I am the living bread which has come down from heaven.
Anyone who eats this bread will live for ever;
and the bread that I shall give is my flesh,
for the life of the world.’
Reflection
There is a Oneness between God and Jesus, and this makes all the difference. Those who truly know God know Jesus as Son of God. At the end of last week’s gospel he said, I am the bread of life; whoever comes to me will never hunger, and whoever believes in me will never thirst. The people’s, or rather their leaders’ murmured response opening our gospel today reveals more than a lack of awareness and understanding. It is part of a pattern of rejection: Is this not Jesus, the son of Joseph? Do we not know his father and mother? In effect, how could he be the son of God? Jesus’s response is twofold. He first appeals to God’s authority as the one who sent him. Then he suggests that understanding who he is, is a matter of cooperating with God’s grace. Some, like the woman at the well, get it.
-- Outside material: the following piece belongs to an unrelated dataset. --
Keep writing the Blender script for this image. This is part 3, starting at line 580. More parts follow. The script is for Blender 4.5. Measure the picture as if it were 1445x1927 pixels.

Others, like Nicodemus, do not. There are those who have learned from God and are drawn to Jesus, drawn to the One who is the Bread of Life. I am the living bread that came down from heaven; whoever eats this bread will live forever; and the bread that I will give is my flesh for the life of the world. Eucharist brings us to the heart of Trinity and the transforming dance of a vast, undreamed of, eternal Love. Manna was for a specific time. Eucharist is forever. Do we get the message? Or do we sit murmuring?